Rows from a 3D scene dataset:

——

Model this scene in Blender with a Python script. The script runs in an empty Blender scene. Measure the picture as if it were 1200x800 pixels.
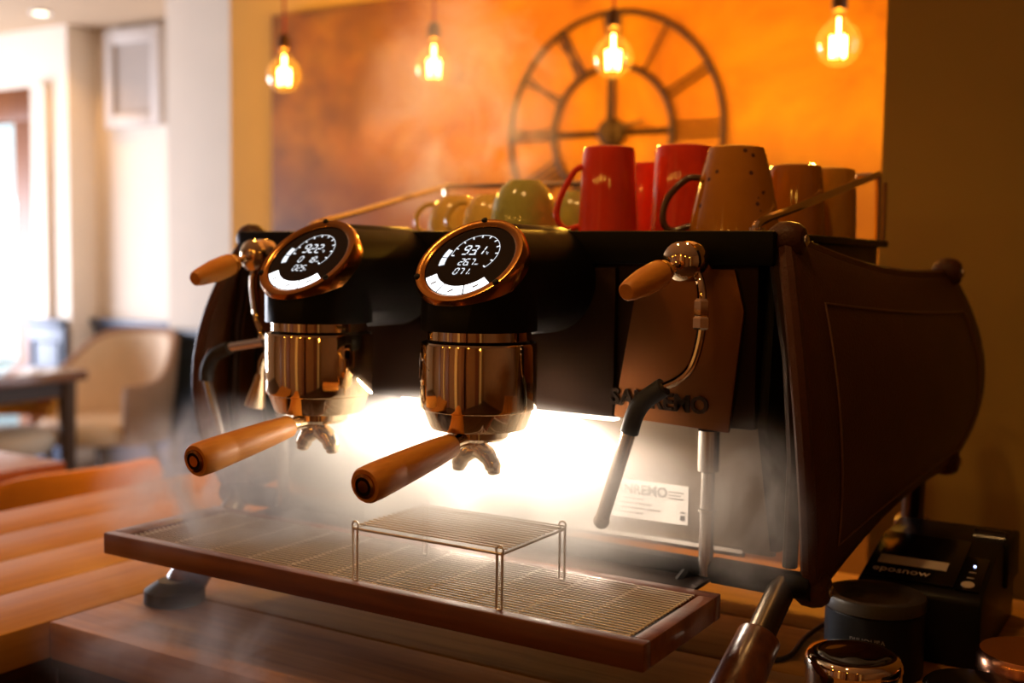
import bpy, bmesh, math, random
from mathutils import Vector, Matrix, Euler, noise as mnoise

random.seed(7)
scene = bpy.context.scene
COL = scene.collection
PI = math.pi
R = math.radians

# ------------------------------------------------------------------ camera
cam_data = bpy.data.cameras.new('camera')
cam = bpy.data.objects.new('camera', cam_data)
COL.objects.link(cam)
CAM = Vector((0.7953, -1.0379, 0.4759))
pitch, yaw, roll = R(4.25), R(-31.57), R(0.75)
fd = Vector((math.sin(yaw)*math.cos(pitch), math.cos(yaw)*math.cos(pitch), -math.sin(pitch)))
rt = Vector((math.cos(yaw), -math.sin(yaw), 0))
up = rt.cross(fd)
rt2 = rt*math.cos(roll) + up*math.sin(roll)
up2 = -rt*math.sin(roll) + up*math.cos(roll)
cam.matrix_world = Matrix(((rt2.x, up2.x, -fd.x, CAM.x), (rt2.y, up2.y, -fd.y, CAM.y), (rt2.z, up2.z, -fd.z, CAM.z), (0, 0, 0, 1)))
cam_data.sensor_width = 36
cam_data.lens = 1328.4*36/1200
cam_data.clip_start = 0.02
cam_data.clip_end = 60
cam_data.dof.use_dof = True
cam_data.dof.focus_distance = 1.17
cam_data.dof.aperture_fstop = 3.0
scene.camera = cam

# ------------------------------------------------------------------ world, exposure, daylight
scene.view_settings.view_transform = 'Standard'
scene.view_settings.look = 'None'
scene.view_settings.gamma = 1
scene.view_settings.use_curve_mapping = False
scene.view_settings.exposure = 0.0
scene.cycles.volume_bounces = 1
scene.cycles.max_bounces = 8
scene.cycles.sample_clamp_indirect = 6
scene.cycles.volume_step_rate = 0.6
world = bpy.data.worlds.new('overcast_sky')
scene.world = world
world.use_nodes = True
wb = world.node_tree.nodes['Background']
wb.inputs['Color'].default_value = (0.72, 0.86, 1.0, 1)
wb.inputs['Strength'].default_value = 1.8


def area_light(name, loc, target, sx, sy, power, color, spread=None):
    l = bpy.data.lights.new(name, 'AREA')
    l.shape = 'RECTANGLE'
    l.size, l.size_y = sx, sy
    l.energy = power
    l.color = color
    if spread: l.spread = spread
    o = bpy.data.objects.new(name, l)
    COL.objects.link(o)
    o.location = loc
    o.rotation_euler = (Vector(target)-Vector(loc)).to_track_quat('-Z', 'Y').to_euler()
    return o


# daylight coming in through the big window of the left wall
area_light('window_daylight', (-6.92, 1.9, 0.25), (-3.5, 2.8, -0.1), 2.2, 1.3, 215, (0.86, 0.88, 1.0))


# ------------------------------------------------------------------ materials
def new_mat(name):
    m = bpy.data.materials.new(name)
    m.use_nodes = True
    nt = m.node_tree
    return m, nt, nt.nodes['Principled BSDF']


def mat(name, col, rough=0.5, metal=0.0, noise=0.0, nscale=40.0, bump=0.0, bscale=200.0, coat=0.0, spec=0.5,
        emit=None, estr=0.0, stretch=None, rvar=0.0):
    m, nt, b = new_mat(name)
    b.inputs['Base Color'].default_value = (*col, 1)
    b.inputs['Roughness'].default_value = rough
    b.inputs['Metallic'].default_value = metal
    b.inputs['Specular IOR Level'].default_value = spec
    b.inputs['Coat Weight'].default_value = coat
    b.inputs['Coat Roughness'].default_value = 0.08
    if emit:
        b.inputs['Emission Color'].default_value = (*emit, 1)
        b.inputs['Emission Strength'].default_value = estr
    if noise or bump or rvar:
        tc = nt.nodes.new('ShaderNodeTexCoord')
        mp = nt.nodes.new('ShaderNodeMapping')
        nt.links.new(tc.outputs['Object'], mp.inputs['Vector'])
        if stretch: mp.inputs['Scale'].default_value = stretch
    if noise or rvar:
        n = nt.nodes.new('ShaderNodeTexNoise')
        n.inputs['Scale'].default_value = nscale
        n.inputs['Detail'].default_value = 6
        nt.links.new(mp.outputs['Vector'], n.inputs['Vector'])
    if noise:
        mx = nt.nodes.new('ShaderNodeMix'); mx.data_type = 'RGBA'
        mx.inputs['A'].default_value = (*[c*(1-noise) for c in col], 1)
        mx.inputs['B'].default_value = (*[min(1, c*(1+noise)) for c in col], 1)
        nt.links.new(n.outputs['Fac'], mx.inputs['Factor'])
        nt.links.new(mx.outputs['Result'], b.inputs['Base Color'])
    if rvar:
        mr = nt.nodes.new('ShaderNodeMapRange')
        mr.inputs['To Min'].default_value = max(0, rough-rvar)
        mr.inputs['To Max'].default_value = rough+rvar
        nt.links.new(n.outputs['Fac'], mr.inputs['Value'])
        nt.links.new(mr.outputs['Result'], b.inputs['Roughness'])
    if bump:
        n2 = nt.nodes.new('ShaderNodeTexNoise')
        n2.inputs['Scale'].default_value = bscale
        n2.inputs['Detail'].default_value = 4
        nt.links.new(mp.outputs['Vector'], n2.inputs['Vector'])
        bp = nt.nodes.new('ShaderNodeBump')
        bp.inputs['Strength'].default_value = bump
        bp.inputs['Distance'].default_value = 0.004
        nt.links.new(n2.outputs['Fac'], bp.inputs['Height'])
        nt.links.new(bp.outputs['Normal'], b.inputs['Normal'])
    return m


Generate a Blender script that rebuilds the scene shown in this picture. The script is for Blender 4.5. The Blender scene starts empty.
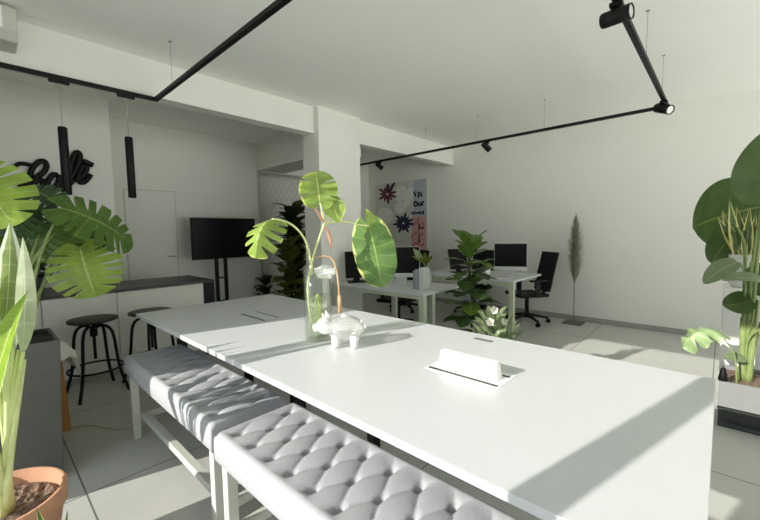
import bpy, bmesh, math, random
from mathutils import Vector, Matrix
random.seed(7)
C = bpy.context.scene.collection
PI = math.pi
V = Vector

# ---------------------------------------------------------------- camera maths
RT = V((0.67836079, -0.73458830, -0.01437599))
UP = V((0.06494435, 0.04046055, 0.99706829))
FW = V((0.73185304, 0.67730567, -0.07515421))
FPX = 371.373
CAM = V((0, 0, 1.36))

def ray(px, py):
    return RT * ((px - 380) / FPX) + UP * ((260 - py) / FPX) + FW
def at(px, py, x=None, y=None, z=None):
    """a world point on one of the room's planes"""
    d = ray(px, py)
    if x is not None: t = x / d.x
    elif y is not None: t = y / d.y
    else: t = (z - CAM.z) / d.z
    return CAM + d * t

# ---------------------------------------------------------------- materials
def new_mat(name):
    m = bpy.data.materials.new(name); m.use_nodes = True
    nt = m.node_tree; nt.nodes.clear()
    out = nt.nodes.new('ShaderNodeOutputMaterial')
    return m, nt, out
def lin(c):
    return tuple(((v / 255) / 12.92 if v / 255 <= .04045 else ((v / 255 + .055) / 1.055) ** 2.4) for v in c)
def mat(name, col, rough=.6, metal=0, noise=0, nscale=8, bump=0, bscale=60, spec=.5):
    """col in 0-255 sRGB albedo; noise = relative variation of colour"""
    m, nt, out = new_mat(name)
    p = nt.nodes.new('ShaderNodeBsdfPrincipled'); nt.links.new(p.outputs[0], out.inputs[0])
    c = lin(col)
    p.inputs['Roughness'].default_value = rough; p.inputs['Metallic'].default_value = metal
    p.inputs['Specular IOR Level'].default_value = spec
    tc = nt.nodes.new('ShaderNodeTexCoord')
    n = nt.nodes.new('ShaderNodeTexNoise'); n.inputs['Scale'].default_value = nscale; n.inputs['Detail'].default_value = 3
    nt.links.new(tc.outputs['Object'], n.inputs['Vector'])
    r = nt.nodes.new('ShaderNodeValToRGB')
    r.color_ramp.elements[0].position = .3; r.color_ramp.elements[1].position = .7
    r.color_ramp.elements[0].color = tuple(v * (1 - noise) for v in c) + (1,)
    r.color_ramp.elements[1].color = tuple(min(1, v * (1 + noise)) for v in c) + (1,)
    nt.links.new(n.outputs[0], r.inputs[0]); nt.links.new(r.outputs[0], p.inputs['Base Color'])
    if bump:
        n2 = nt.nodes.new('ShaderNodeTexNoise'); n2.inputs['Scale'].default_value = bscale
        nt.links.new(tc.outputs['Object'], n2.inputs['Vector'])
        b = nt.nodes.new('ShaderNodeBump'); b.inputs['Strength'].default_value = bump; b.inputs['Distance'].default_value = .01
        nt.links.new(n2.outputs[0], b.inputs['Height']); nt.links.new(b.outputs[0], p.inputs['Normal'])
    return m

def leaf_mat(name, col, rib, edge=None, trans=.4, veins=10, var=.25, rough=.35, speck=None, ew=1.42):
    m, nt, out = new_mat(name); N = nt.nodes; L = nt.links
    uv = N.new('ShaderNodeUVMap'); sep = N.new('ShaderNodeSeparateXYZ'); L.new(uv.outputs[0], sep.inputs[0])
    tc = N.new('ShaderNodeTexCoord'); nz = N.new('ShaderNodeTexNoise'); nz.inputs['Scale'].default_value = 9
    L.new(tc.outputs['Object'], nz.inputs['Vector'])
    c = lin(col)
    r = N.new('ShaderNodeValToRGB'); r.color_ramp.elements[0].position = .3; r.color_ramp.elements[1].position = .72
    r.color_ramp.elements[0].color = tuple(v * (1 - var) for v in c) + (1,)
    r.color_ramp.elements[1].color = tuple(v * (1 + var) for v in c) + (1,)
    L.new(nz.outputs[0], r.inputs[0]); base = r.outputs[0]
    def mix(f, a, col2):
        x = N.new('ShaderNodeMix'); x.data_type = 'RGBA'; L.new(f, x.inputs[0]); L.new(a, x.inputs[6])
        x.inputs[7].default_value = lin(col2) + (1,); return x.outputs[2]
    def mth(op, a, b):
        x = N.new('ShaderNodeMath'); x.operation = op
        for i, q in enumerate((a, b)):
            if isinstance(q, (int, float)): x.inputs[i].default_value = q
            else: L.new(q, x.inputs[i])
        return x.outputs[0]
    # side veins: fine lines running with s
    w = mth('SINE', mth('MULTIPLY', sep.outputs[0], veins * 2 * PI), 0)
    vein = mth('MULTIPLY', mth('GREATER_THAN', w, .93), .28)
    base = mix(vein, base, rib)
    base = mix(mth('LESS_THAN', sep.outputs[1], .035), base, rib)
    if edge: base = mix(mth('GREATER_THAN', mth('ADD', sep.outputs[1], mth('MULTIPLY', nz.outputs[0], .9)), ew), base, edge)
    if speck: 
        n3 = N.new('ShaderNodeTexNoise'); n3.inputs['Scale'].default_value = 14; L.new(tc.outputs['Object'], n3.inputs['Vector'])
        base = mix(mth('GREATER_THAN', n3.outputs[0], .6), base, speck)
    p = N.new('ShaderNodeBsdfPrincipled'); L.new(base, p.inputs['Base Color']); p.inputs['Roughness'].default_value = rough
    t = N.new('ShaderNodeBsdfTranslucent'); L.new(base, t.inputs['Color'])
    mx = N.new('ShaderNodeMixShader'); mx.inputs[0].default_value = trans
    L.new(p.outputs[0], mx.inputs[1]); L.new(t.outputs[0], mx.inputs[2]); L.new(mx.outputs[0], out.inputs[0])
    return m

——

» SET PROBLEM:
Repeat the lines above, starting at the first and stopping after the line that holds "from mathutils import Vector, Matrix, Euler, noise", with the pictures left out.

» EXERCISE OUTPUT:
Model this scene in Blender with a Python script. The script runs in an empty Blender scene. Measure the picture as if it were 1200x800 pixels.
import bpy, bmesh, math, random
from mathutils import Vector, Matrix, Euler, noise as mnoise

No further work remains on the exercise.